TEMA Vakfı Yönetim Kurulu Başkanı Deniz Ataç, 1985’ten bu yana 30 kez değiştirilen Maden Kanunu’nun özellikle 2004 sonrası madenciliği kolaylaştırarak doğa koruma önlemlerini zayıflattığını belirtti. Ataç, “Bu teklif doğayı korumayı engel olarak gören, kamu yararını şirket lehine tanımlayan bir bakış açısına dayanıyor” dedi.
Maden Ruhsatları Doğal Alanları Tahrip Ediyor

TEMA Vakfı’nın 2019’dan bu yana yaptığı ruhsat haritası çalışmasına göre, bazı illerde yüzey alanlarının %90’a varan kısmı IV. Grup (altın, bakır, kömür gibi) madencilik ruhsatlarıyla kaplanmış durumda. Deniz Ataç, “Bu ruhsatlar doğaya geri dönüşü olmayan zararlar veriyor. Madencilik kapandıktan sonra bile atıklar tehlike yaratmaya devam ediyor” diyerek, doğal varlıkların madencilik baskısından korunmasının gerekliliğine vurgu yaptı.

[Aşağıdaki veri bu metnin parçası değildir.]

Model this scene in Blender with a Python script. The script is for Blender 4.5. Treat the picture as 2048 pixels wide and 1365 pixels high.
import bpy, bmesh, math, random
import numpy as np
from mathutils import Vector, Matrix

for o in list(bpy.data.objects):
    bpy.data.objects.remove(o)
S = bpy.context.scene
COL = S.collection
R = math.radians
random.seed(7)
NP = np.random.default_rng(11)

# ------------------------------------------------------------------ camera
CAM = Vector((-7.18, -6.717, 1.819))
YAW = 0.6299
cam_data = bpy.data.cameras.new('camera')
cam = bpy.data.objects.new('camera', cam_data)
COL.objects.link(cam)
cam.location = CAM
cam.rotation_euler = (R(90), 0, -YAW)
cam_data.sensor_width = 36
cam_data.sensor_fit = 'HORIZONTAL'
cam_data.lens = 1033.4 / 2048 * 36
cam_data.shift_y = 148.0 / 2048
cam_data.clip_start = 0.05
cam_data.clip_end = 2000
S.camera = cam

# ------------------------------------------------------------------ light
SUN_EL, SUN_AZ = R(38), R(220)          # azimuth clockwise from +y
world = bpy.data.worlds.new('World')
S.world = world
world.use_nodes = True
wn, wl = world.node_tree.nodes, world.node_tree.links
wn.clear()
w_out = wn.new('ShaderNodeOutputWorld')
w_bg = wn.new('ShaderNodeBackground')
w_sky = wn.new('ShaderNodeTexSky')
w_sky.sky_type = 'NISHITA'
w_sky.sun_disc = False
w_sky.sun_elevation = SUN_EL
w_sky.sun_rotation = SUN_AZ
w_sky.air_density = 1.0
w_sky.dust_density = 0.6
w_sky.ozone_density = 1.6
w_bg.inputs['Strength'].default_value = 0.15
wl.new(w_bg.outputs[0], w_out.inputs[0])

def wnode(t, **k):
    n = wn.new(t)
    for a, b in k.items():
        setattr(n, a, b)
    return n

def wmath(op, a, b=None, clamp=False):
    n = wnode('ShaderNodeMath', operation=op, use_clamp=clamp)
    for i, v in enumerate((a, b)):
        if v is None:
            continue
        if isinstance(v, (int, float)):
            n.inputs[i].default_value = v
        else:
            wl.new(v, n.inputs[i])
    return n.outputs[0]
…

Yasa Teklifi Doğa ve Toplum Haklarını Tehlikeye Atıyor
Teklif, Çevre Kanunu, Mera Kanunu gibi birçok önemli yasada da değişiklik öneriyor. ÇED süreçlerinin kısalması, izin ve ruhsat süreçlerinin tek bir kurumda toplanması gibi düzenlemeler, doğal alanlarda madencilik faaliyetlerinin artmasına yol açacak. Deniz Ataç, “Eğer bu teklif yasalaşırsa korunan alanlar sadece isimde kalacak, halkın katılım ve mülkiyet hakları sınırlandırılacak” uyarısında bulundu.
Su, Gıda ve Ekosistem Güvenliği Tehlikede

TEMA Vakfı Başkanı, teklifin geçimlik tarım yapan çiftçiler, kırsal yaşam ve gıda-su güvenliği için ciddi bir tehdit olduğunu belirtti. “Yaşamı savunmalıyız. Bu teklif Anayasa ve uluslararası sözleşmelere aykırı, mutlaka reddedilmeli” dedi.
Türkiye’nin doğal ve kültürel varlıklarının geleceği için kritik önemde olan bu yasa teklifi, TBMM Genel Kurulu’nda gündemde. Vatandaşların ve çevre örgütlerinin dikkatle takip ettiği bu süreç, doğa ve yaşam hakkı savunucuları için önemli bir sınav niteliğinde.